Hundreds of verification engineers and IT professionals converged last week on the IBM Haifa Research Lab for the first-ever IBM Verification Conference. For three days, the 200 participants from 13 countries who registered for the conference attended a diverse mix of lectures and presentations on such topics as hardware verification, software testing technologies, and fault injection-based testing. A software testing tutorial was also offered as part of the conference.

IBM Verification Conference 2005 was a combination of three separate seminars previously sponsored by the IBM Haifa Labs on verification, software testing, and PADTAD. In addition to the high-level presentations during the day, the conference also offered a varied social program, including receptions and tours of Jerusalem and Haifa's Bahai Gardens.

Shmuel Ur, program chair and one of the conference organizers, said the combination of the three different workshops under one roof gave the conference a unique flavor-and provided the participants with some additional benefits.

"The applications in these separate fields are different," noted Ur, a researcher in the Verification & Testing Solutions Group in the IBM Haifa Labs, "but the techniques are very similar. No other conference in the world brings together software testing and hardware verification." By offering lectures in these disparate but related disciplines, noted Ur, the conference was able to engender an environment of collaboration and discovery.

For example, said Ur, formal verification (FV) methods and model checking techniques are well established in hardware verification, but they are only beginning to be used to assure the quality of software applications. In addition to the FV talks in the conference's hardware verification track, several speakers, including Scott Stoller, an associate professor of computer science at the State University of New York and co-chair of the 2005 Software Model Checking Workshop, discussed developing applications of FV for software testing. This type of cross-disciplinary approach made the conference fertile ground for exchanging ideas and out-of-the-box cooperation.
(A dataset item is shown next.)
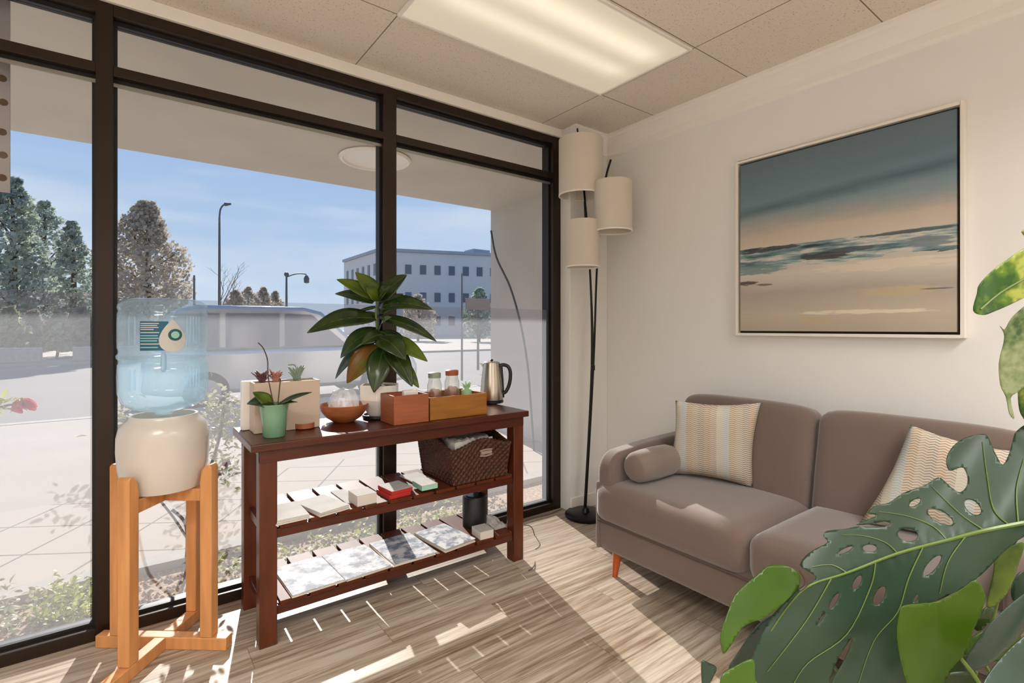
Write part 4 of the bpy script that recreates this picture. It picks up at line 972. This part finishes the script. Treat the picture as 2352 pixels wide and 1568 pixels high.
# street lamp
def pole(px, ptop, dist, r, label, arm=None, name='street_lamp', cat='street lamp'):
    b_ = at(px, 752, dist); b_.z = G; top_ = at(px, ptop, dist); t = thing(name, b_, label, cat)
    MB().tube([b_, top_], [r, r*.6], 10).build('pole', 'pole_grey', t)
    return t, top_, dist
t, top_, d_ = pole(504, 500, 32, .10, 'tall curved-neck street lamp against the sky')
MB().tube(cr([top_, at(506, 482, d_), at(512, 472, d_), at(520, 468, d_)], 5), .05, 8).build('curved_arm', 'pole_grey', t)
MB().tube([at(517, 469, d_), at(530, 468, d_)], [.13, .07], 8).build('lamp_head', 'pole_grey', t)
t, top_, d_ = pole(658, 630, 34, .10, 'short black lantern post with a side arm beside the bushes')
MB().tube(cr([at(658, 636, d_), at(675, 630, d_), at(690, 628, d_), at(704, 630, d_)], 4), .04, 8).build('side_arm', 'pole_grey', t)
MB().lathe([(0, -.55), (.16, -.5), (.18, -.2), (.07, 0), (0, .02)], at(704, 632, d_), 14).build('lantern', 'pole_grey', t)
MB().ball(top_, .16, 10).build('finial', 'pole_grey', t)
pole(446, 632, 24, .07, 'short plain grey post between the brown tree and street lamp', name='post', cat='post')
pole(1061, 628, 12, .028, 'thin dark sign post between the rubber plant and kettle', name='sign_post', cat='post')
t, top_, d_ = pole(1098, 700, 15, .04, 'low post carrying a wide brown sign board near the wing wall', name='street_sign', cat='sign')
q = at(1098, 690, d_); MB().box((q.x-.42, q.y-.03, q.z-.28), (q.x+.42, q.y+.03, q.z+.06)).build('sign_panel', 'sign_board', t, bevel=.01)
# building
C = at(872, 752, 80); L_ = at(790, 752, 94); Rr = at(1190, 752, 87)
for v in (C, L_, Rr): v.z = G
back_ = L_+(Rr-C); hb = 13.2
t = thing('white_building', (C.x, C.y, G), 'long white three-storey building on the horizon behind the rubber plant', 'building')
MB().prism([(C.x, C.y), (Rr.x, Rr.y), (back_.x, back_.y), (L_.x, L_.y)], G, hb).build('wall', 'building_wall', t, smooth=False)
MB().prism([(C.x-.2, C.y-.3), (Rr.x+.2, Rr.y-.3), (back_.x, back_.y), (L_.x-.3, L_.y)], hb+.02, hb+.5).build('parapet', 'building_frame', t, smooth=False)
def facwin(A, B, n_, z0s, h, wfr, m0=.04):
    d = B-A; nrm_ = Vector((d.y, -d.x, 0)).normalized()
    if nrm_.dot(CAM-A) < 0: nrm_ = -nrm_
    for z in z0s:
        for k in range(n_):
            u = m0+(1-2*m0)*(k+.5)/n_; hw_ = d.length*(1-2*m0)/n_*wfr/2; p_ = A+d*u; e = d.normalized()
            vs = [p_+e*s_*hw_+nrm_*o_+Vector((0, 0, z+zz)) for o_ in (-.05, .08) for (s_, zz) in ((-1, 0), (1, 0), (1, h), (-1, h))]
            MB().add(vs, [(0, 1, 2, 3), (4, 5, 6, 7), (0, 1, 5, 4), (1, 2, 6, 5), (2, 3, 7, 6), (3, 0, 4, 7)]).build('window', 'building_window', t, smooth=False)
facwin(C, Rr, 9, (1.6, 5.4, 9.8), 1.5, .42); facwin(C, L_, 6, (1.6, 5.4, 9.6), 1.9, .34)
q = at(1096, 580, 90); MB().box((q.x-1.7, q.y-1.5, hb+.51), (q.x+1.7, q.y+1.5, hb+1.6)).build('roof_unit', 'building_frame', t, smooth=False)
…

Stoller was just one of several standout speakers who presented their ideas at the conference, held at the IBM Haifa Labs and the Caesarea Rothschild Institute (CRI) on the University of Haifa campus in Israel this week. Other renowned verification experts at the conference included Sharad Malik of Princeton University, a world expert in the field of formal verification based on satisfiability algorithms; Thomas Wolf, program director of eServer firmware development in the IBM Systems and Technology Group in Germany; Tom Ball, a senior researcher in Microsoft's Testing, Verification and Measurement Group; Dan Quinlan, from the Center for Applied Scientific Computing at Lawrence Livermore National Laboratory; and Amir Pnueli from the Courant Institute of Mathematical Sciences at New York University and the Weizmann Institute of Science.

The event was the first full-fledged conference ever held at the IBM Research facility in Israel. The 14 papers accepted for presentation at the conference and some of the invited presentations will be printed in the conference proceedings by Springer-Verlag, and several papers will be selected for a special issue of the Journal of Science of Computer Programming (SCP) Methods of Software Design: Techniques and Applications.

Rahul Agarwal, Liqiang Wang, and Scott Stoller from the Computer Science Department of the State University of New York at Stony Brook won the best paper award for their article on deadlock detection.

According to Quinlan, the Haifa Labs was an ideal host for this type of cross-disciplinary event. "This conference brought together people that never really talked to one another," said Quinlan. "I can't think of a better place than IBM Haifa, where high levels of both hardware verification and software testing are taking place, for an event like this. The interaction here in the lab really bridges the gap between these two fields."